Mali chi zaofan ‘Mali eats breakfast’

Zaocan ‘breakfast’ provides a list of contents, such as banana, apple, bread, bacon and so on, which will allow speakers and hearers to establish a contextual scale based on them. That is to say, a list of context trees can be set up based on the proposition expressed by Mali chi zaocan ‘Mali eats breakfast’, such as Mali chi xiangjiao ‘Mali eats banana’, Mali chi mianbao ‘Mali eats bread’, Mali he niunai ‘Mali drinks milk’ and so on. After hearing this question, Mali may use (18) as a response to stress that she does not eat anything for breakfast. Under this context, the scale is based on the event concerning eating breakfast instead of the number. Eating breakfast can be seen as a whole event including several sub-events, such as eating banana, bread, bacon and so on. In Mali’s mind, eating banana may occupy a lower point compared with other sub-events. During the parse of this example, dou also projects a propositional tree in the event node whose internal object node will be occupied by a metavariable. This shows that the metavariable will be enriched by a term from the context, such as apple, bread, bacon and so on. The total negation is then achieved by using mei ‘not’ to negate the main proposition expressed by wo chi yi-gen xiangjiao ‘I eat one banana’ and the alternatives projected by dou, as in Fig. 9.

Fig. 9
figure 9

Parsing wo lian yi-gen xiangjiao dou mei chi ‘I even didn’t eat any banana.’

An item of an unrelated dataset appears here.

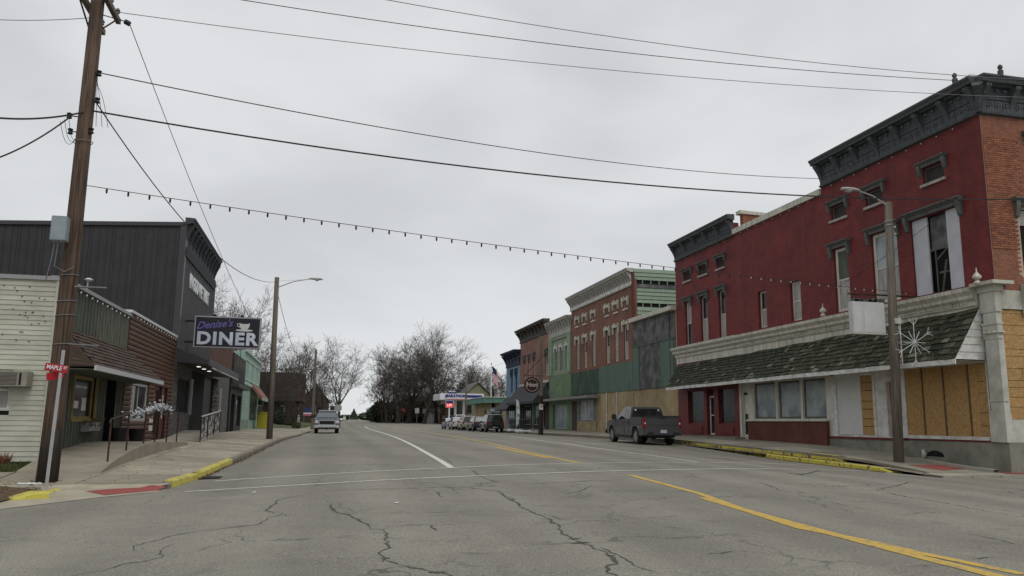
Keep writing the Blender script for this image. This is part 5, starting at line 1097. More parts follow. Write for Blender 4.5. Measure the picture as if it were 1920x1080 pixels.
text('MAPLE', .112, slw, o, basis_mtx(Mc+ex*-.035+en*.012*(-1 if en.y > 0 else 1)+Vector((0, -.008, 0)), ex, ez, (-en if en.y > 0 else en)), ext=.001, off=.002, sx=.85); text('ST', .07, slw, o, basis_mtx(Mc+ex*.16+ez*.02+Vector((0, -.012, 0)), ex, ez, (-en if en.y > 0 else en)), ext=.001, off=.002, sx=.85)
Mc2 = on_y(104, 704, g.y+.05); b, *_ = plate(Mc2, (.45, .9, .2), .42, .14, .006, sr); b.build('name_plate', sr, ss)
tr = at(57, 915, fn=WC); rg = B(); 
for i in range(14): a = random.uniform(0, 6.3); q = random.uniform(.02, .1); rg.ball((tr.x+q*2.2*math.cos(a), tr.y+q*math.sin(a), tr.z+.08), random.uniform(.03, .06), 5, sz=.5)
tag(rg.build('plastic_litter', mat('litter_white', (.6, .62, .62), kind='plain')), 'crumpled white plastic lying on the verge beside the utility pole', 'litter')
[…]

On this view, the account reflects the assumption that Zaocan’ can simply be understood as a group-denoting term so its contribution to the proposition by implication holds of all its members, in this case suggesting that the event term parallels that provided by the immediately preceding question. To spell this out in detail, we tentatively suggest that the same effect could be achieved by interpreting the variable W in the propositional structure initially constructed in the processing of dou as itself inducing not a copy of the predicate Chi’ but repetition of the actions determined by the verb Chi with its arguments to be resolved in context (following the pattern of ellipsis in Kempson et al 2015). If this were the means by which these variables are saturated, this could yield iterative processes of construction in which the individual constituents of a breakfast, if relevantly salient, might be interpreted as the role of the internal argument of the reconstructed predicate Chi’, equally falling within the scope of the main negative operator, hence also not being eaten. The pragmatic effect of such a use of lian…dou could thereby be modelled either as a contingent inference to be drawn externally to the interpretation of the utterance from the group-based content associated with Zaocan, or as a direct consequence of the actions licensed to be invoked.Footnote 6

5 Conclusion

Based on the naturalistic data from two influential corpora (CCL and BCC), we have shown in this paper that the total negation induced by minimizers in Chinese is determined by the interaction between syntax, semantics and pragmatics, rather than by purely syntactic means as has been claimed by Shyu (2016). In accordance with contexts, there are at least two possible different (event) sets induced by Chinese minimizers. We have then proposed a parsing-based analysis to further show how lian…dou can reinforce the illocutionary act denoted by the relevant construction. In addition, we have argued that the focus marker Lian in Chinese induces a set of alternatives, whereas the domain morpheme dou, by setting up the appropriate structure within the event term of the main structure, indicates that the rest of alternatives would be true relative to the context. Albeit some aspects of the formulation of this proposal may remain tentative, the account nevertheless unambiguously provides evidence confirming that interaction of syntactic, processing and pragmatic influences jointly determine the communicative result.